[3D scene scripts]
begin
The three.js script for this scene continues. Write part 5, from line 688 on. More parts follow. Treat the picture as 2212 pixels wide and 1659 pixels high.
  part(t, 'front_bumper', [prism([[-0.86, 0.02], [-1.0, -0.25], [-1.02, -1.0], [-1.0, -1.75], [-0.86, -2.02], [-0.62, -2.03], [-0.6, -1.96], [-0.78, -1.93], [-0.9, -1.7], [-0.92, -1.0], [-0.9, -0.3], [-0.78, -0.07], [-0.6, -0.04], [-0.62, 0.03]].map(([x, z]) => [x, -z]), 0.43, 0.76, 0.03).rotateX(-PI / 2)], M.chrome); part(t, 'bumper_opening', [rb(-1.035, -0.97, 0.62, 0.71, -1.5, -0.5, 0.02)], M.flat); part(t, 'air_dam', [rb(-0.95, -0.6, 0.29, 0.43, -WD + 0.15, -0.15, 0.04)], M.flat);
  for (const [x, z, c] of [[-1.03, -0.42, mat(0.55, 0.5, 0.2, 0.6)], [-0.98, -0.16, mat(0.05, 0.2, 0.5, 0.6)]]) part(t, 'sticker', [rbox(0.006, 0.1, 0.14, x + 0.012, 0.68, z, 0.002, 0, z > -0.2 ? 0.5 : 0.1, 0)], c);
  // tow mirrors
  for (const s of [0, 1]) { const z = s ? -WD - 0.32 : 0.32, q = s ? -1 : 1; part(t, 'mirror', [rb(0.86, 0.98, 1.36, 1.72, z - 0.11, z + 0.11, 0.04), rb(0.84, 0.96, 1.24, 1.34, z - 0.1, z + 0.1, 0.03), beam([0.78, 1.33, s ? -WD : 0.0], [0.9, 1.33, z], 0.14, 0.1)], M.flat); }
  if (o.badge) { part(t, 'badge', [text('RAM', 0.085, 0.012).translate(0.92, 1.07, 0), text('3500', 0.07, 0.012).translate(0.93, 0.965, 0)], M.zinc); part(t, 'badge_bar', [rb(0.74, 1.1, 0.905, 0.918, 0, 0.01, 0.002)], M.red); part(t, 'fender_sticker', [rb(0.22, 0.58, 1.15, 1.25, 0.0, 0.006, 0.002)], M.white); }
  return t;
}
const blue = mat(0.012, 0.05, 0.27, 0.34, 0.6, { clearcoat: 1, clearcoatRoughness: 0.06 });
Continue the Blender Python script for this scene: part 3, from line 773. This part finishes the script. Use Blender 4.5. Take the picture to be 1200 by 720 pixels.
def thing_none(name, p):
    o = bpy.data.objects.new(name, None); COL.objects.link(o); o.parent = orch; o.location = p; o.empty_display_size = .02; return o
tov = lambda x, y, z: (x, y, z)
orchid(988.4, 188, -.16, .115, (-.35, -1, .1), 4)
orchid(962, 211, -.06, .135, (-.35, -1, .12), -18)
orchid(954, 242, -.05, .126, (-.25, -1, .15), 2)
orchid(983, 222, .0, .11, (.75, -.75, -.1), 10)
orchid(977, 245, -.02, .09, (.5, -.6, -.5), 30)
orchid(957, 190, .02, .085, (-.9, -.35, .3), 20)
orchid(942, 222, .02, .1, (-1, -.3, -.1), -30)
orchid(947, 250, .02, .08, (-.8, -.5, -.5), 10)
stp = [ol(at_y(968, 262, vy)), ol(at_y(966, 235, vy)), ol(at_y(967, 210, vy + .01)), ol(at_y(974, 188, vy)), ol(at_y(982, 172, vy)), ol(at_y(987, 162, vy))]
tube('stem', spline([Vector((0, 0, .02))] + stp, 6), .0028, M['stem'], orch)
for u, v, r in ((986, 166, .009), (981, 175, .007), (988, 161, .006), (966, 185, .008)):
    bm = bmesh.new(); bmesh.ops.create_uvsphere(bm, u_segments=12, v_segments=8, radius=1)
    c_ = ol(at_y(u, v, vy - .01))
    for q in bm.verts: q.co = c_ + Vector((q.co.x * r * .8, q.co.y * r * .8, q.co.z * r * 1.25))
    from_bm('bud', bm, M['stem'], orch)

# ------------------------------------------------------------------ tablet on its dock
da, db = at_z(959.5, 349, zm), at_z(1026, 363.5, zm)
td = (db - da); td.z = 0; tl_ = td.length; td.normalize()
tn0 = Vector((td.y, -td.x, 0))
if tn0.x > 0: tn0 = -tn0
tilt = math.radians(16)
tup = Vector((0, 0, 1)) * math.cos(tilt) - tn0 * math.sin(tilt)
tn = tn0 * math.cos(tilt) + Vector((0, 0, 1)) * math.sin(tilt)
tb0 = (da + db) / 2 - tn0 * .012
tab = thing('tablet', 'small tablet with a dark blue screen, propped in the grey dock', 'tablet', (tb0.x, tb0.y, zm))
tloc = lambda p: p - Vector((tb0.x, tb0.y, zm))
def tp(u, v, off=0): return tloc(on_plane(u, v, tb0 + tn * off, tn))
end
EXERCISE BRIEF:
Output each record exactly, leaving nothing out.

SOLUTION TO THIS EXERCISE:
The three.js script for this scene continues. Write part 5, from line 688 on. More parts follow. Treat the picture as 2212 pixels wide and 1659 pixels high.
  part(t, 'front_bumper', [prism([[-0.86, 0.02], [-1.0, -0.25], [-1.02, -1.0], [-1.0, -1.75], [-0.86, -2.02], [-0.62, -2.03], [-0.6, -1.96], [-0.78, -1.93], [-0.9, -1.7], [-0.92, -1.0], [-0.9, -0.3], [-0.78, -0.07], [-0.6, -0.04], [-0.62, 0.03]].map(([x, z]) => [x, -z]), 0.43, 0.76, 0.03).rotateX(-PI / 2)], M.chrome); part(t, 'bumper_opening', [rb(-1.035, -0.97, 0.62, 0.71, -1.5, -0.5, 0.02)], M.flat); part(t, 'air_dam', [rb(-0.95, -0.6, 0.29, 0.43, -WD + 0.15, -0.15, 0.04)], M.flat);
  for (const [x, z, c] of [[-1.03, -0.42, mat(0.55, 0.5, 0.2, 0.6)], [-0.98, -0.16, mat(0.05, 0.2, 0.5, 0.6)]]) part(t, 'sticker', [rbox(0.006, 0.1, 0.14, x + 0.012, 0.68, z, 0.002, 0, z > -0.2 ? 0.5 : 0.1, 0)], c);
  // tow mirrors
  for (const s of [0, 1]) { const z = s ? -WD - 0.32 : 0.32, q = s ? -1 : 1; part(t, 'mirror', [rb(0.86, 0.98, 1.36, 1.72, z - 0.11, z + 0.11, 0.04), rb(0.84, 0.96, 1.24, 1.34, z - 0.1, z + 0.1, 0.03), beam([0.78, 1.33, s ? -WD : 0.0], [0.9, 1.33, z], 0.14, 0.1)], M.flat); }
  if (o.badge) { part(t, 'badge', [text('RAM', 0.085, 0.012).translate(0.92, 1.07, 0), text('3500', 0.07, 0.012).translate(0.93, 0.965, 0)], M.zinc); part(t, 'badge_bar', [rb(0.74, 1.1, 0.905, 0.918, 0, 0.01, 0.002)], M.red); part(t, 'fender_sticker', [rb(0.22, 0.58, 1.15, 1.25, 0.0, 0.006, 0.002)], M.white); }
  return t;
}
const blue = mat(0.012, 0.05, 0.27, 0.34, 0.6, { clearcoat: 1, clearcoatRoughness: 0.06 });
Continue the Blender Python script for this scene: part 3, from line 773. This part finishes the script. Use Blender 4.5. Take the picture to be 1200 by 720 pixels.
def thing_none(name, p):
    o = bpy.data.objects.new(name, None); COL.objects.link(o); o.parent = orch; o.location = p; o.empty_display_size = .02; return o
tov = lambda x, y, z: (x, y, z)
orchid(988.4, 188, -.16, .115, (-.35, -1, .1), 4)
orchid(962, 211, -.06, .135, (-.35, -1, .12), -18)
orchid(954, 242, -.05, .126, (-.25, -1, .15), 2)
orchid(983, 222, .0, .11, (.75, -.75, -.1), 10)
orchid(977, 245, -.02, .09, (.5, -.6, -.5), 30)
orchid(957, 190, .02, .085, (-.9, -.35, .3), 20)
orchid(942, 222, .02, .1, (-1, -.3, -.1), -30)
orchid(947, 250, .02, .08, (-.8, -.5, -.5), 10)
stp = [ol(at_y(968, 262, vy)), ol(at_y(966, 235, vy)), ol(at_y(967, 210, vy + .01)), ol(at_y(974, 188, vy)), ol(at_y(982, 172, vy)), ol(at_y(987, 162, vy))]
tube('stem', spline([Vector((0, 0, .02))] + stp, 6), .0028, M['stem'], orch)
for u, v, r in ((986, 166, .009), (981, 175, .007), (988, 161, .006), (966, 185, .008)):
    bm = bmesh.new(); bmesh.ops.create_uvsphere(bm, u_segments=12, v_segments=8, radius=1)
    c_ = ol(at_y(u, v, vy - .01))
    for q in bm.verts: q.co = c_ + Vector((q.co.x * r * .8, q.co.y * r * .8, q.co.z * r * 1.25))
    from_bm('bud', bm, M['stem'], orch)

# ------------------------------------------------------------------ tablet on its dock
da, db = at_z(959.5, 349, zm), at_z(1026, 363.5, zm)
td = (db - da); td.z = 0; tl_ = td.length; td.normalize()
tn0 = Vector((td.y, -td.x, 0))
if tn0.x > 0: tn0 = -tn0
tilt = math.radians(16)
tup = Vector((0, 0, 1)) * math.cos(tilt) - tn0 * math.sin(tilt)
tn = tn0 * math.cos(tilt) + Vector((0, 0, 1)) * math.sin(tilt)
tb0 = (da + db) / 2 - tn0 * .012
tab = thing('tablet', 'small tablet with a dark blue screen, propped in the grey dock', 'tablet', (tb0.x, tb0.y, zm))
tloc = lambda p: p - Vector((tb0.x, tb0.y, zm))
def tp(u, v, off=0): return tloc(on_plane(u, v, tb0 + tn * off, tn))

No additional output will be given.